>> start

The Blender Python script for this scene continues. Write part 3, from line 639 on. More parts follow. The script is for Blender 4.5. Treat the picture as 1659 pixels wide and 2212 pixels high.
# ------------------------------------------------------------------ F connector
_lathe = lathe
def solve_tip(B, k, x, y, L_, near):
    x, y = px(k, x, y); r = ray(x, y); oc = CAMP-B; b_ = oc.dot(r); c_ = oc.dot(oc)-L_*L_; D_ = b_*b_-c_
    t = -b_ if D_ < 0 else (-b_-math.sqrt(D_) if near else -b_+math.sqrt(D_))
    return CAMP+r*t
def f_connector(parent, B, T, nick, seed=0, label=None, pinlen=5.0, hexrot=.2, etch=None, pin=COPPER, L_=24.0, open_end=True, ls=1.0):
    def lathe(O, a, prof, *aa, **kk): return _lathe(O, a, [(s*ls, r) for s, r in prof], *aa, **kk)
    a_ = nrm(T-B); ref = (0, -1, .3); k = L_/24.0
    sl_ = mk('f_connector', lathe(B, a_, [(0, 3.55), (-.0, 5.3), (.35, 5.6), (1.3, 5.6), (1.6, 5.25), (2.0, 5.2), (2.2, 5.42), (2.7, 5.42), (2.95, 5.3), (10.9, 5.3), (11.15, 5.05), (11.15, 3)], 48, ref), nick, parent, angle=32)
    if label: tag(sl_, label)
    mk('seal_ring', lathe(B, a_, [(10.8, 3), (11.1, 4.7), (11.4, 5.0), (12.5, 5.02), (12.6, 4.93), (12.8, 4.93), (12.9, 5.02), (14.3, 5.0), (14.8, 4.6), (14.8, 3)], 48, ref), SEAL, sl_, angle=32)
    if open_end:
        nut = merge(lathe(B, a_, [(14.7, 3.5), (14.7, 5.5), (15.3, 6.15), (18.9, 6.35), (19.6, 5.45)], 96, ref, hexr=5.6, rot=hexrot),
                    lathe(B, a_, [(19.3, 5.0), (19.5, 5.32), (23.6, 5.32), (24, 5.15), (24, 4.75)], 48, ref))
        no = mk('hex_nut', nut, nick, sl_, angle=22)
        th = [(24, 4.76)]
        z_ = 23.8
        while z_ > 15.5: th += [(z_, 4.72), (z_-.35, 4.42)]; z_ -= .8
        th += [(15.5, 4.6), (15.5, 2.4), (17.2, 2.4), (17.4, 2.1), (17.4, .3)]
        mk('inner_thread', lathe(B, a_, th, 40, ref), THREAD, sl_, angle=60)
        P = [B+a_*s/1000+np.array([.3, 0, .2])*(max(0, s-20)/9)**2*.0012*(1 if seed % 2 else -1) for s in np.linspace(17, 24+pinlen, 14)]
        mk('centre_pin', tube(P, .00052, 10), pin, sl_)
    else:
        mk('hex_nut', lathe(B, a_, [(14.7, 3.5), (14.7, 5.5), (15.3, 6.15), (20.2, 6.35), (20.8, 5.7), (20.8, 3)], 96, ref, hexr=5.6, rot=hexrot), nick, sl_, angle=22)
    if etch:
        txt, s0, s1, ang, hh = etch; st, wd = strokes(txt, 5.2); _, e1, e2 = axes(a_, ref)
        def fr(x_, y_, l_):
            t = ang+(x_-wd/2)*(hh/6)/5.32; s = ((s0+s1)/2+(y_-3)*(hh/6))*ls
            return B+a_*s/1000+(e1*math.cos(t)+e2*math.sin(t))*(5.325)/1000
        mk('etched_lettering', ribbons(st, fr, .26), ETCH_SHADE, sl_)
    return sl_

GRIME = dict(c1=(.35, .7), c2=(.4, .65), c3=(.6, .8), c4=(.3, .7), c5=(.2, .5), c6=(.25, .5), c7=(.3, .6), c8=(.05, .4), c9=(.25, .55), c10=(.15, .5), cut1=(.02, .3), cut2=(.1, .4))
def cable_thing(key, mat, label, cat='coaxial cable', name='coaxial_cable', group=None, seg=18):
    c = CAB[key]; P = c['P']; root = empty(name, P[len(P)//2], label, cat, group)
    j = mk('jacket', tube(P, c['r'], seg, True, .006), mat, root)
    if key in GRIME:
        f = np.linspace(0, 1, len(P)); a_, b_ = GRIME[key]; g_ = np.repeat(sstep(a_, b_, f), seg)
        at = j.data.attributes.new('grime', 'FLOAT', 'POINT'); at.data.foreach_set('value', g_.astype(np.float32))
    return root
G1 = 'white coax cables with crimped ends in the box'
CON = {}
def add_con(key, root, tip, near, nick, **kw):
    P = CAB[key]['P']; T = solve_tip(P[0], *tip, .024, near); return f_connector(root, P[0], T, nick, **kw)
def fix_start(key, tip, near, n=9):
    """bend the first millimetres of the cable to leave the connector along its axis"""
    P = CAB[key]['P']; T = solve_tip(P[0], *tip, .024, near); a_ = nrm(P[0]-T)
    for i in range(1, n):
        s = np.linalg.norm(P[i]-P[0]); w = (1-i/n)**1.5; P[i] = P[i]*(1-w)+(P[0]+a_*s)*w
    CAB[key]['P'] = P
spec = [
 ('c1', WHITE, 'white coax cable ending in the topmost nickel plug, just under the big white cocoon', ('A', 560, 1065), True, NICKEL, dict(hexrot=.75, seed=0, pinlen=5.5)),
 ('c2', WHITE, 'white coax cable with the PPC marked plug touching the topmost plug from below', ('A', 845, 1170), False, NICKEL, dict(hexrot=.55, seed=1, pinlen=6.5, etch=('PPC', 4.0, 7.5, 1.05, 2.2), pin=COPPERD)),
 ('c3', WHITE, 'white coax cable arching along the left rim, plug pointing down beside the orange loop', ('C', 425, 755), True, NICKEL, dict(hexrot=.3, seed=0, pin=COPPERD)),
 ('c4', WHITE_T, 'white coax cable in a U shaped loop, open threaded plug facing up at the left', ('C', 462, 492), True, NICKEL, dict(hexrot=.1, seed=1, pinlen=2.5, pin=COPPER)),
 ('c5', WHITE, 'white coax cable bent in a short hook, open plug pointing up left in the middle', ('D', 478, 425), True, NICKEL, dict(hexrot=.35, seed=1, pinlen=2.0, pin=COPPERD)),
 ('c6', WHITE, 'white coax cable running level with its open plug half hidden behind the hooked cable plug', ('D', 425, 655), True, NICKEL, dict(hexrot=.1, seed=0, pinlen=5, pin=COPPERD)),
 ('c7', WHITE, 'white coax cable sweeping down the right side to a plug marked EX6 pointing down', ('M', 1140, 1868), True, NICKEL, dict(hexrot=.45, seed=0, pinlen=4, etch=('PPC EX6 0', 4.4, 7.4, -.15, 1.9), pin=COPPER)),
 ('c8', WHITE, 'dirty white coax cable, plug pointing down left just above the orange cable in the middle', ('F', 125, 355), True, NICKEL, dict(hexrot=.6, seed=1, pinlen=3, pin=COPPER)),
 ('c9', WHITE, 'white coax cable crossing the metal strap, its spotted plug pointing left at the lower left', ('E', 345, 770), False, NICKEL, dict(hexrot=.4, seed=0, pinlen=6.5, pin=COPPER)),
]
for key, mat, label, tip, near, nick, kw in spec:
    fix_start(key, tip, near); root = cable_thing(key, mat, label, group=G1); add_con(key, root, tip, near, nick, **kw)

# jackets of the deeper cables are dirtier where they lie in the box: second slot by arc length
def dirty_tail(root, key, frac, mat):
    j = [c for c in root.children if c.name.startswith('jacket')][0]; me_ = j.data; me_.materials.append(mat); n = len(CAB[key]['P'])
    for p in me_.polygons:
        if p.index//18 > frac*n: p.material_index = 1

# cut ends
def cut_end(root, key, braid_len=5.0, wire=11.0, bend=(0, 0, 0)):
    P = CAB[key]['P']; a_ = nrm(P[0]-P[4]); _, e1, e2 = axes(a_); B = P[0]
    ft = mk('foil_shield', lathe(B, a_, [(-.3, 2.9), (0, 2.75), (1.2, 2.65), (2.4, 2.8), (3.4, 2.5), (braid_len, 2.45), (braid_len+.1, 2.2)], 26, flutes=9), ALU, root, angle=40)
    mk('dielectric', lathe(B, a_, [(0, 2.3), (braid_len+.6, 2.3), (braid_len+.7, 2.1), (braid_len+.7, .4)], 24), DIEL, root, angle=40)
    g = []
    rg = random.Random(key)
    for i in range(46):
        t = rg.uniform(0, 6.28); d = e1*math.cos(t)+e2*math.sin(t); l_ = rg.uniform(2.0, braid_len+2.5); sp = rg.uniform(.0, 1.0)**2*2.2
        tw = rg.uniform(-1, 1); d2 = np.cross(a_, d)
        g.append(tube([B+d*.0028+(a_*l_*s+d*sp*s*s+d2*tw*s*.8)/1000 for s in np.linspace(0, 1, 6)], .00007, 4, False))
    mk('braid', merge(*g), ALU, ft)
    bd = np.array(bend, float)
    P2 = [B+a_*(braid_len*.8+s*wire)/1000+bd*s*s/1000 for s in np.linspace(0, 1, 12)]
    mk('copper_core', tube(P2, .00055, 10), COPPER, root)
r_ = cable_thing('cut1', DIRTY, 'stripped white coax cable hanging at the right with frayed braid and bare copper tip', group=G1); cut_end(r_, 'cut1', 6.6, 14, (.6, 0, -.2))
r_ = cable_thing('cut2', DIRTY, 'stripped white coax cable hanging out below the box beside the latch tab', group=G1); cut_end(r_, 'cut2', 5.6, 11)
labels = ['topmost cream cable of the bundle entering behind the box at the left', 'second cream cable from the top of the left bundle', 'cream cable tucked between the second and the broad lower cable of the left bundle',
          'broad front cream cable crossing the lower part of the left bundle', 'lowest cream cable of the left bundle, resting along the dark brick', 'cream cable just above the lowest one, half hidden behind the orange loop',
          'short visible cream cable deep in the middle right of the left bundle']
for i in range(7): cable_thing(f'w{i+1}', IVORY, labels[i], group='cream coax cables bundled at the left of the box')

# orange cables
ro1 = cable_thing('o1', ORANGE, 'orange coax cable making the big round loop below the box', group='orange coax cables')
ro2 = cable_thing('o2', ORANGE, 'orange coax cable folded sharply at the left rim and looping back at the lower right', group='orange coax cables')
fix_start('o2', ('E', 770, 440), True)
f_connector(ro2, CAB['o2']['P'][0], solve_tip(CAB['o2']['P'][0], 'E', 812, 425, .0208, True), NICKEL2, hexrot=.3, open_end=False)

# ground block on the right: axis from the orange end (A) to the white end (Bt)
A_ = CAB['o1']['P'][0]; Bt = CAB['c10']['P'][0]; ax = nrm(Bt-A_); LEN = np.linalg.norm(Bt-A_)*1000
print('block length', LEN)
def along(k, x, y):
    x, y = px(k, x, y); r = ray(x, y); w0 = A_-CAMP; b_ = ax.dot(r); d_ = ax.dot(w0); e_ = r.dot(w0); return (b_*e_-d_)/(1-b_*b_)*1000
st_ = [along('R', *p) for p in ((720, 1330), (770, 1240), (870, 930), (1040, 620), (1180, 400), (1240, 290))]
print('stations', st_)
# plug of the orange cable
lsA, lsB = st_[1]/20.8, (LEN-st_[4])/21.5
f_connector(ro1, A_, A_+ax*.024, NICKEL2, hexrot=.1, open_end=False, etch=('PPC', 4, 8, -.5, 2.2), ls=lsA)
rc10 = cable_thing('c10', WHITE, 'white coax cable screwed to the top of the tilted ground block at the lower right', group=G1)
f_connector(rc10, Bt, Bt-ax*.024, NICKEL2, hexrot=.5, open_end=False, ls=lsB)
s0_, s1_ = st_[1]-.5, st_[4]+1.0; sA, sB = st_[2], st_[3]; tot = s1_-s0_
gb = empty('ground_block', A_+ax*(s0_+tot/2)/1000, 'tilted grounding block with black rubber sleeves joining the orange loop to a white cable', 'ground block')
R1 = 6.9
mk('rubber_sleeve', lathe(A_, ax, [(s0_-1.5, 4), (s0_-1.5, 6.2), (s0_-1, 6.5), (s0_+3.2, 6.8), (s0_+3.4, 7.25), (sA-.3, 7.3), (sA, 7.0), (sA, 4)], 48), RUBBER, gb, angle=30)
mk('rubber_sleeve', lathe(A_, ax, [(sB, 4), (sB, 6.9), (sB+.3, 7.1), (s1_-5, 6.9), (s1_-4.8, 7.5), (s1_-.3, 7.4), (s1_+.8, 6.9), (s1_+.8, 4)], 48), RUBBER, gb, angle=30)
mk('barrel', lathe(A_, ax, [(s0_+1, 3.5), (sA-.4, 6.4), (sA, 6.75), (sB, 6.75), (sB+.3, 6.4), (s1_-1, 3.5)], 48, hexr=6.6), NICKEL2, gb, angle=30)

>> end

▶ [Written request]: From the data above, count the lines where "part" occurs and give that figure and nothing else.

▶ [Exercise answer]: 2